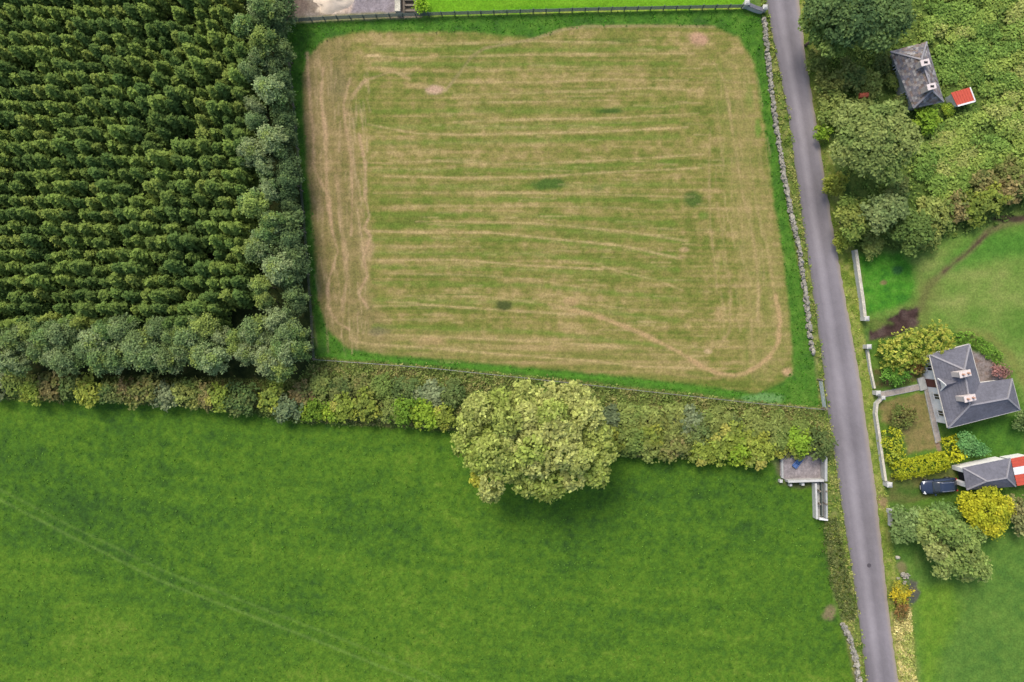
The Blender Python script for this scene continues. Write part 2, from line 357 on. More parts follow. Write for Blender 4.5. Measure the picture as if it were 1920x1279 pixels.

* * *

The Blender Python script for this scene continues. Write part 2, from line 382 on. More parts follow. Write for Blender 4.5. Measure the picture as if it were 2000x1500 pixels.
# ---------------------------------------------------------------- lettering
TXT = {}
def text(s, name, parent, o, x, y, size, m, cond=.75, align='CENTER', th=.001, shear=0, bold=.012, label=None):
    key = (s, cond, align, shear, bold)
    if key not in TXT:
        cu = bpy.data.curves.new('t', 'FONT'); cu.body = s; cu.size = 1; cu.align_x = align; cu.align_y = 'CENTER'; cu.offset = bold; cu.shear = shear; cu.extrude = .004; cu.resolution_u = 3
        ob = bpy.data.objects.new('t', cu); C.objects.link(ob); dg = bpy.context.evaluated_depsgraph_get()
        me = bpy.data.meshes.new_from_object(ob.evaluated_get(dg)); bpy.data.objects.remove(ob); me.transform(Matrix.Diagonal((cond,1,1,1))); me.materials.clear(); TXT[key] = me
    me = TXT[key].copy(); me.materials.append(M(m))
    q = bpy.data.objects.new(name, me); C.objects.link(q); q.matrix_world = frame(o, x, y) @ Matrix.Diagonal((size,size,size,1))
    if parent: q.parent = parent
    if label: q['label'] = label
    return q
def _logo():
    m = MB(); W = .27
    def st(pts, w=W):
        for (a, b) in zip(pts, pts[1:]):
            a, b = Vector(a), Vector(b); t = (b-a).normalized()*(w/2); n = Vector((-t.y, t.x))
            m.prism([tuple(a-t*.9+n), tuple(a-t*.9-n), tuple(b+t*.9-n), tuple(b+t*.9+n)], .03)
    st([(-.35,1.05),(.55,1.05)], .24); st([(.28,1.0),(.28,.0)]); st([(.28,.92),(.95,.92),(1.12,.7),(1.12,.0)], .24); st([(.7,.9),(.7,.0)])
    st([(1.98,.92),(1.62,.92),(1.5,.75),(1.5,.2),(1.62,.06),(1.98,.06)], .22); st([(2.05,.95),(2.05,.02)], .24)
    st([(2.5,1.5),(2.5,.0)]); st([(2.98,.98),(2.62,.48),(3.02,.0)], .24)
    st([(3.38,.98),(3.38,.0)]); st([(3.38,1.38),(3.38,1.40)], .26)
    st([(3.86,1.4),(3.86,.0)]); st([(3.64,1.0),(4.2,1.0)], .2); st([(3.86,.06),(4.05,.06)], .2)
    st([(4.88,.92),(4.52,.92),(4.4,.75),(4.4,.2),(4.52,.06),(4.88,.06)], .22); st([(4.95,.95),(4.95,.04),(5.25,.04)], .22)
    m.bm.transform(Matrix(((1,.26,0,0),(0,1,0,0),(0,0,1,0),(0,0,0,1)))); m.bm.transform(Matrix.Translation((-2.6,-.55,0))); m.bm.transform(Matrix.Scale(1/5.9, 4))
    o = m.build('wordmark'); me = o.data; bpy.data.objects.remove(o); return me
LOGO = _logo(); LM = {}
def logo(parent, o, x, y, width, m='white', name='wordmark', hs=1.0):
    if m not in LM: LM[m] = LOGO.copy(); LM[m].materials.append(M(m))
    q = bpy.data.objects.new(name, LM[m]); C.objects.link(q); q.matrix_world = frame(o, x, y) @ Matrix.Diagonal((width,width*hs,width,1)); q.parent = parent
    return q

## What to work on
In the material above, show every line where the word "were" turns up.

## Final result
The Blender Python script for this scene continues. Write part 2, from line 357 on. More parts follow. Write for Blender 4.5. Measure the picture as if it were 1920x1279 pixels.
The Blender Python script for this scene continues. Write part 2, from line 382 on. More parts follow. Write for Blender 4.5. Measure the picture as if it were 2000x1500 pixels.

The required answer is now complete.